小川公代『ケアの倫理とエンパワメント』書評

小川公代『ケアの倫理とエンパワメント』読了。

あまりケアの話には深入りしていないように思うが、クイア文学論としてはまあまあ面白い。アンデルセンが両性愛者だったかもしれないとか、「人魚姫」がその影響を受けていたかもしれないという話は初耳でした。

國分功一郎の「中動態」とか伊藤亜紗の『手の倫理』とか北村紗衣とか、国内人文論壇的に最近バズったネタを取り込もうとしている箇所もあるんだけど、あまり必要性を感じなかった。タグ付けでの読者層の横展開狙いの書き方がこんな堅い文芸評論にまで入り込んでいるのか、という感想。

それと3章の温又柔『魯肉飯のさえずり』に出てくる日本人の夫が家父長制的で困ったやつだという話になっているのだが、家父長制的で困ったやつに見えるように造形されたフィクションのキャラの行動を批判してもしょうがないんじゃないのか?

少なくとも文芸批評というレベルでフィクションのキャラの行為行動を見るならば。作者がそれによって何を表現しようとしたか、その表現は成功しているのか、といったところを見るべきで、このフィクションキャラは家父長制でけしからんなんてことを21世紀に意図的に書かれた小説のキャラに対して言ってもしょうがない。

「優柔不断で自己決定能力に欠けている性質(中略)がある人物は長らく《ヒーロー》にふさわしくないと考えられ」(P180)というところもひっかかる。小川公代は私より一つ年下だがファーストガンダムもエヴァンゲリオンも仮面ライダー電王も知らないんだろうか。

全体的に今ひとつピントが甘い感じの本だった。ケアの話がほとんど出てこないし。

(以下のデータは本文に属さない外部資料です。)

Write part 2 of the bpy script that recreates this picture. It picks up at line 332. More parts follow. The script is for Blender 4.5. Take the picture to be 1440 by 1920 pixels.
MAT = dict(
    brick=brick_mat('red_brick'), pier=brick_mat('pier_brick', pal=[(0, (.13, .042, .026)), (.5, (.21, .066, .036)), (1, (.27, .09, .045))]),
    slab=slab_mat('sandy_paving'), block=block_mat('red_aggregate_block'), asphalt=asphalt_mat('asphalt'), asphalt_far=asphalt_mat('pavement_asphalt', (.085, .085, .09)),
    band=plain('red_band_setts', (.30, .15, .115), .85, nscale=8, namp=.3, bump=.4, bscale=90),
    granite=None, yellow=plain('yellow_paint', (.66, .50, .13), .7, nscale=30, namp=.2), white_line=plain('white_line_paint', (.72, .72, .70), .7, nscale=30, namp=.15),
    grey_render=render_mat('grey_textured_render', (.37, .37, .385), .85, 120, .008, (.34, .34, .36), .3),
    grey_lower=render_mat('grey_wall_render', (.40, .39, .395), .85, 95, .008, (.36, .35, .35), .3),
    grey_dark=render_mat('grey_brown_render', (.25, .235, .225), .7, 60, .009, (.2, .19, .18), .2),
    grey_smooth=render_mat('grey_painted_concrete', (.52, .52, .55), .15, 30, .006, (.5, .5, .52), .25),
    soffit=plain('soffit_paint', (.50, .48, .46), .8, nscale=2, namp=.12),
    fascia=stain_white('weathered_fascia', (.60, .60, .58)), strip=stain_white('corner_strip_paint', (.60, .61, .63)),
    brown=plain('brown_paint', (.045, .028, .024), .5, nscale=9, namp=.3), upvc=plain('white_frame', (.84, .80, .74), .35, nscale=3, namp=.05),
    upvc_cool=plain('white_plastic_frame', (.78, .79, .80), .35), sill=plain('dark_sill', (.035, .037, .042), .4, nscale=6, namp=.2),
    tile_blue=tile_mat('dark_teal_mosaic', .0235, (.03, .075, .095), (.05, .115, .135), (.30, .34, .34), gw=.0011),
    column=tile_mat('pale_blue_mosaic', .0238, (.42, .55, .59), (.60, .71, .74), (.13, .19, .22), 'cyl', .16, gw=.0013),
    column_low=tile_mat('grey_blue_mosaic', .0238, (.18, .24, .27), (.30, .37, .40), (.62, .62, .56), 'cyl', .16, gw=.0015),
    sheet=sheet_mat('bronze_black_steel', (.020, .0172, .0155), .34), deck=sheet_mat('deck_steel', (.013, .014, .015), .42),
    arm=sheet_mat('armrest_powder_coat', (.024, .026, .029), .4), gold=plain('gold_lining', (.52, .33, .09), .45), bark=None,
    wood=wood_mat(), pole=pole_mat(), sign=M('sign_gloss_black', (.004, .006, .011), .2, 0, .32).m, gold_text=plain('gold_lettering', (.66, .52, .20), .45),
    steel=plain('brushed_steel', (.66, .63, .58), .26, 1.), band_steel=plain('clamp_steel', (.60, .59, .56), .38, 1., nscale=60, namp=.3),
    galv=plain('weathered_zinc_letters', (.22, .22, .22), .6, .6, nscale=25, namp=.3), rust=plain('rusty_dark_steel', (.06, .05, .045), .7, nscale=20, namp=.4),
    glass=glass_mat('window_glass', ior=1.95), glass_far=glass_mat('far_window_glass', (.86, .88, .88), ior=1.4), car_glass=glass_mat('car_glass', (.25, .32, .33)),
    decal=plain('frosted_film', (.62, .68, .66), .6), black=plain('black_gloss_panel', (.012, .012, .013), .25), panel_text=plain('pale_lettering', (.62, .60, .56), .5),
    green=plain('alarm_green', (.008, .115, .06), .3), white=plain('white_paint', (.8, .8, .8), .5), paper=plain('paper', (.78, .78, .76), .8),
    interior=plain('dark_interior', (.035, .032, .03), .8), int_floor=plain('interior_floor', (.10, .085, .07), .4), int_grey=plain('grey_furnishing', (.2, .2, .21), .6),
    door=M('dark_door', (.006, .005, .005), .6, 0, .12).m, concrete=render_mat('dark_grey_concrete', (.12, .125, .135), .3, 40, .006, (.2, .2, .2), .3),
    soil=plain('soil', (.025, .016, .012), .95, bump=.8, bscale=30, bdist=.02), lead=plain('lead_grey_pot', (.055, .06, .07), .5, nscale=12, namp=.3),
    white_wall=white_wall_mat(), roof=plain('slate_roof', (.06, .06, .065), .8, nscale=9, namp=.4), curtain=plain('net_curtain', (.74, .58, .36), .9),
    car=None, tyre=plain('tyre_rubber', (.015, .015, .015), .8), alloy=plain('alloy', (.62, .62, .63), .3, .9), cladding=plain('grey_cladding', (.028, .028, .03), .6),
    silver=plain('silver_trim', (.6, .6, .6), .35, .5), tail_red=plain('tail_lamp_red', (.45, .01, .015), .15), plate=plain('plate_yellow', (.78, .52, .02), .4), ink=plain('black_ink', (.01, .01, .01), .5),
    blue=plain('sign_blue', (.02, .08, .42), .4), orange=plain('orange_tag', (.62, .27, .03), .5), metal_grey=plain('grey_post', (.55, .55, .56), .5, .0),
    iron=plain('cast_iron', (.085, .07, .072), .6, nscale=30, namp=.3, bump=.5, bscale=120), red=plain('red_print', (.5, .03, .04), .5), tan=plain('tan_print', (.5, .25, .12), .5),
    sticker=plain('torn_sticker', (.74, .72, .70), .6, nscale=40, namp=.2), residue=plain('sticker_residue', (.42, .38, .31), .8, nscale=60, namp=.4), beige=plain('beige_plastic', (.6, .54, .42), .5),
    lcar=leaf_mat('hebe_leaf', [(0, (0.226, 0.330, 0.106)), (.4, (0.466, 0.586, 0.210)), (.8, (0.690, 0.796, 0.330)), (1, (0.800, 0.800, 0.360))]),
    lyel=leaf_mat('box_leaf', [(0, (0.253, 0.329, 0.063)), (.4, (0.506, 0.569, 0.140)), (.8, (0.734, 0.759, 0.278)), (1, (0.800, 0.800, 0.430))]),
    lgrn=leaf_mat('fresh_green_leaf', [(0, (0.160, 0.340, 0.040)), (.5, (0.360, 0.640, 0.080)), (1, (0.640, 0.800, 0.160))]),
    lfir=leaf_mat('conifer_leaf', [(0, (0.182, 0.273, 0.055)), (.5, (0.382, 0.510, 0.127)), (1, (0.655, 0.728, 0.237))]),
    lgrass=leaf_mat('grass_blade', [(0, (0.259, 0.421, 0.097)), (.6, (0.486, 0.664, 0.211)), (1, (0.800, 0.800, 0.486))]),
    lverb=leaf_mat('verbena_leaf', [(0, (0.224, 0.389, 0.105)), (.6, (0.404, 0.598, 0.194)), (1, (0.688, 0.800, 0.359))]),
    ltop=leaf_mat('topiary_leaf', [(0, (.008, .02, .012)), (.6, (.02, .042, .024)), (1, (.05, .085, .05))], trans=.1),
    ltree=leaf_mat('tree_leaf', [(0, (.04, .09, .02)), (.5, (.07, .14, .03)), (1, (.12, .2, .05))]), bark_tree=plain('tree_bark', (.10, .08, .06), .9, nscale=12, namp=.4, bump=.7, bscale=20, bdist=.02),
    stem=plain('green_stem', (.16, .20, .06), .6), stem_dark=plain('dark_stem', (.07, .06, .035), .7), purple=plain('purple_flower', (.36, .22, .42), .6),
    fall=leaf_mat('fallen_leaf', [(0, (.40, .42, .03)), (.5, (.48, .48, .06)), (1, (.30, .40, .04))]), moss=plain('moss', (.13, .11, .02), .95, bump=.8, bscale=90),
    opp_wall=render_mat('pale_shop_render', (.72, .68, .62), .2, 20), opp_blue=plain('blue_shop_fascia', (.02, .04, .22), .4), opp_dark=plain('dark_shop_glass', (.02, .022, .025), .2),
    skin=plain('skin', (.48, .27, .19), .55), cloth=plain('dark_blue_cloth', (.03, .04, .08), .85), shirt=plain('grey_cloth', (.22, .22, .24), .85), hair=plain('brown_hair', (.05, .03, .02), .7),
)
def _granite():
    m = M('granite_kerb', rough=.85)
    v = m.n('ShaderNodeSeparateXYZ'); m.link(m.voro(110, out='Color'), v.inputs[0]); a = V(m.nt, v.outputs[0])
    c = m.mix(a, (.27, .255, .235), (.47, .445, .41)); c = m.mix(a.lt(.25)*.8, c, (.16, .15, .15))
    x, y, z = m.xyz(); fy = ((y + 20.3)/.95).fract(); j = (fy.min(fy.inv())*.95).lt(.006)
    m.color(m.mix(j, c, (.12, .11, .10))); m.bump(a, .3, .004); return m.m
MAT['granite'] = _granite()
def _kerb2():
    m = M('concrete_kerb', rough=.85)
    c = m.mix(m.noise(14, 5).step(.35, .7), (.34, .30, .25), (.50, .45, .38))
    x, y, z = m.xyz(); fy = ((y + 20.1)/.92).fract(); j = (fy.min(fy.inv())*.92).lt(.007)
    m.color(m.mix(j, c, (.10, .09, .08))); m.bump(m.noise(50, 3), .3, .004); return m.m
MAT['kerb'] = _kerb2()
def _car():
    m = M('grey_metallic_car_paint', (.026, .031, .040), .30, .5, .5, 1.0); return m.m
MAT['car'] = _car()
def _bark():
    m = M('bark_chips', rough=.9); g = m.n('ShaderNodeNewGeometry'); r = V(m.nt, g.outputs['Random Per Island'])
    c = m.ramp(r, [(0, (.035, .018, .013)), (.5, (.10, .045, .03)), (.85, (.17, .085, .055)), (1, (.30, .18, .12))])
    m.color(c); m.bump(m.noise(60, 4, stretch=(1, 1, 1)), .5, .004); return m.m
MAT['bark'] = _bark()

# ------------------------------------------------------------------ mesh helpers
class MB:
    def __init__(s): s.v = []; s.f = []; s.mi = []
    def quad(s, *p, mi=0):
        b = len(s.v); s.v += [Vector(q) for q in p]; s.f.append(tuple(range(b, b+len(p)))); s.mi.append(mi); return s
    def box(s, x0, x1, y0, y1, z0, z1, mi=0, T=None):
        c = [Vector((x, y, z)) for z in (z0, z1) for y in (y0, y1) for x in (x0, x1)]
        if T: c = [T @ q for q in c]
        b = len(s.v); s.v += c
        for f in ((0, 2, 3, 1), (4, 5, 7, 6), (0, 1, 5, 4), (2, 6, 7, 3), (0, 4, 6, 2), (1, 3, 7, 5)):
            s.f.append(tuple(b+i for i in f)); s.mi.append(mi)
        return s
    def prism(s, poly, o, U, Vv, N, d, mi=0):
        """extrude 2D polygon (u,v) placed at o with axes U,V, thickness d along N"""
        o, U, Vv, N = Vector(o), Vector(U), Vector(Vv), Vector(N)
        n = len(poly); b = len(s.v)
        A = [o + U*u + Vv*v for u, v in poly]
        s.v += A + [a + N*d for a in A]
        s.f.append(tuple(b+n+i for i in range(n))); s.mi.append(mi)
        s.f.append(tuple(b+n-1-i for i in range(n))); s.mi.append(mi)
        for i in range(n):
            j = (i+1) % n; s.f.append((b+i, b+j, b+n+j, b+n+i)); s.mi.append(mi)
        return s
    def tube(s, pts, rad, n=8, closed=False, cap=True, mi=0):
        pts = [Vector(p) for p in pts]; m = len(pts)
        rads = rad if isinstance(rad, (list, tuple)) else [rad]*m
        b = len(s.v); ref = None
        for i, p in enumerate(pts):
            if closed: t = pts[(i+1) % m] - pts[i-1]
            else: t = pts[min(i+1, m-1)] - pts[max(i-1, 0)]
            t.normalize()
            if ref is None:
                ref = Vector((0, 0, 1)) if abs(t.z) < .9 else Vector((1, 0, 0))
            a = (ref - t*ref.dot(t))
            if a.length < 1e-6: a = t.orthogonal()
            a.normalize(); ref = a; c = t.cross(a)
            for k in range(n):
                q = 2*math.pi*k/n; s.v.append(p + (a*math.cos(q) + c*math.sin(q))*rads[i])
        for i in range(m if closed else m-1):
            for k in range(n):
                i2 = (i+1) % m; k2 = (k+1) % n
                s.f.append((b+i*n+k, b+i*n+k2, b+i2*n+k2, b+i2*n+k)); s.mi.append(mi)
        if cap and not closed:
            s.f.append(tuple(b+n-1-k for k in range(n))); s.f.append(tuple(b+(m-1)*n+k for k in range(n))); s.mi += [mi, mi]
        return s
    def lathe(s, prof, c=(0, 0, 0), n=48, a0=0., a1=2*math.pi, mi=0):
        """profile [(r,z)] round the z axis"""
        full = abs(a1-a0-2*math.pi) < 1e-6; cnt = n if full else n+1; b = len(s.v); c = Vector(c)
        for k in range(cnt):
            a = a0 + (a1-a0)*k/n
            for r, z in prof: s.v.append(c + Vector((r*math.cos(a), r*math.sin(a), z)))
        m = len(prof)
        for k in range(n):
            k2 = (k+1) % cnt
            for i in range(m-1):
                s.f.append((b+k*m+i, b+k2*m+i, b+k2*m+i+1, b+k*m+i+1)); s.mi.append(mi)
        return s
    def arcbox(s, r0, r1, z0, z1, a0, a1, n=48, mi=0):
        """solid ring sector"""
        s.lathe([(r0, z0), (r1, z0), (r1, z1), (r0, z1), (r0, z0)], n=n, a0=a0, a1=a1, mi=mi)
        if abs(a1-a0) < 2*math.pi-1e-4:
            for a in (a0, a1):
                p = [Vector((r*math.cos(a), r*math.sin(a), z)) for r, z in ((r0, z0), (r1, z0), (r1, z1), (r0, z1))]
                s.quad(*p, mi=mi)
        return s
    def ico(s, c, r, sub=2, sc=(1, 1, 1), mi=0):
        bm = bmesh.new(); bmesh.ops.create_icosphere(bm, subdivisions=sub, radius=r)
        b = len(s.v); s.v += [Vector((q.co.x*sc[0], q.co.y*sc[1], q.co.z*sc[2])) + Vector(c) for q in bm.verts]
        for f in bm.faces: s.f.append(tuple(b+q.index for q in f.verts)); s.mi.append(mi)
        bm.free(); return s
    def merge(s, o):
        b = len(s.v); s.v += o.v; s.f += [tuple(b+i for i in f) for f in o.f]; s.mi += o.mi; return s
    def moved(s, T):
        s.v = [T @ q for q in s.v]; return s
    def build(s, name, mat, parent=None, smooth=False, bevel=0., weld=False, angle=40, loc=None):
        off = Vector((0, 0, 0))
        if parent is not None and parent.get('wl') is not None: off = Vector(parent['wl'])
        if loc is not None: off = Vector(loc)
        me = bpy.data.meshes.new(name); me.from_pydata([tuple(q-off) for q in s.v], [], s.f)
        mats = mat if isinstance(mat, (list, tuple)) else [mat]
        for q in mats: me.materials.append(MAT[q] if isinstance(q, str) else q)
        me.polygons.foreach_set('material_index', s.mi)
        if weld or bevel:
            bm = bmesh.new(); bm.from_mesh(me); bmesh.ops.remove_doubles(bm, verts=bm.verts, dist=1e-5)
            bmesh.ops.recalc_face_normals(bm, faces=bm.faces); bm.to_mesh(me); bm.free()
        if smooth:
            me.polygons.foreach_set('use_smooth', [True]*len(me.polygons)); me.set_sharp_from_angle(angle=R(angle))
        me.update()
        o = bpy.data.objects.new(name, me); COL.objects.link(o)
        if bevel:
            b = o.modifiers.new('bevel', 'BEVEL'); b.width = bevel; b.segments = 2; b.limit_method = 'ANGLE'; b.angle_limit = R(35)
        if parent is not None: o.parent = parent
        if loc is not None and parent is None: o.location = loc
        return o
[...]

巷で言われているほど凄いとは思わないが(あれは相互神輿マーケティングだからね)、クイア文学論のとっかかりとして、神輿で増量された分をきちんと差し引きして読む読み方をするなら悪くない本だと思う。

そういう読み方を指導してくれる先生が身近にいるかとなると、今の日本ではそれなりの大学でないと難しいだろうけれども。